# Supplied information start

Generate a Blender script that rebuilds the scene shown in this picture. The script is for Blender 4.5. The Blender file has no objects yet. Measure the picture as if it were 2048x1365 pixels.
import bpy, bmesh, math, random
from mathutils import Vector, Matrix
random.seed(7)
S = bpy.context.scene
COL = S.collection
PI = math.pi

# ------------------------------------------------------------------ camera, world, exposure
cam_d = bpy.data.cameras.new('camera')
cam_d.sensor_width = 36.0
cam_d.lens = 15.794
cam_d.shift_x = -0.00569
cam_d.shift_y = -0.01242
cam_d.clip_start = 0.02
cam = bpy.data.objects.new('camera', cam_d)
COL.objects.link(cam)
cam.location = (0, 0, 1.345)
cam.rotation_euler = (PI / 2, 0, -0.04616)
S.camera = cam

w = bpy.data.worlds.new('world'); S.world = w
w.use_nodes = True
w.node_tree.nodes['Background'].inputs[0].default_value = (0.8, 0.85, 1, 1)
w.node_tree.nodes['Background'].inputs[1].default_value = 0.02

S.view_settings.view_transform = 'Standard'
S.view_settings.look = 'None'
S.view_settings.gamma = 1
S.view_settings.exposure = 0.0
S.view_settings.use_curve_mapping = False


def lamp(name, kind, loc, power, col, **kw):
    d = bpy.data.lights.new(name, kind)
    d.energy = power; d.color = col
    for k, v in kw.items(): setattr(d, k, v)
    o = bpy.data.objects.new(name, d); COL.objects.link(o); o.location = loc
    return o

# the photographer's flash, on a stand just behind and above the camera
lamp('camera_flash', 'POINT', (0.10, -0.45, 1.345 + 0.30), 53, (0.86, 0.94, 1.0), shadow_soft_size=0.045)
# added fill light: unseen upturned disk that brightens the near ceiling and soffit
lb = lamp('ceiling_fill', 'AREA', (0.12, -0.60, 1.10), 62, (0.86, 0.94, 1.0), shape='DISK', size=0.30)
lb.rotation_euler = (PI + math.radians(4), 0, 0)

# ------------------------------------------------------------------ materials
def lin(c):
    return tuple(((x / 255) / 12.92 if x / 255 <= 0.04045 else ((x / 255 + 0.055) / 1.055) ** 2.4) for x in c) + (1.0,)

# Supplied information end

■ **Given task**
Everything from the first line of the data through the line containing "PI = math.pi" should be echoed exactly. Add nothing.

■ **Exercise result**
Generate a Blender script that rebuilds the scene shown in this picture. The script is for Blender 4.5. The Blender file has no objects yet. Measure the picture as if it were 2048x1365 pixels.
import bpy, bmesh, math, random
from mathutils import Vector, Matrix
random.seed(7)
S = bpy.context.scene
COL = S.collection
PI = math.pi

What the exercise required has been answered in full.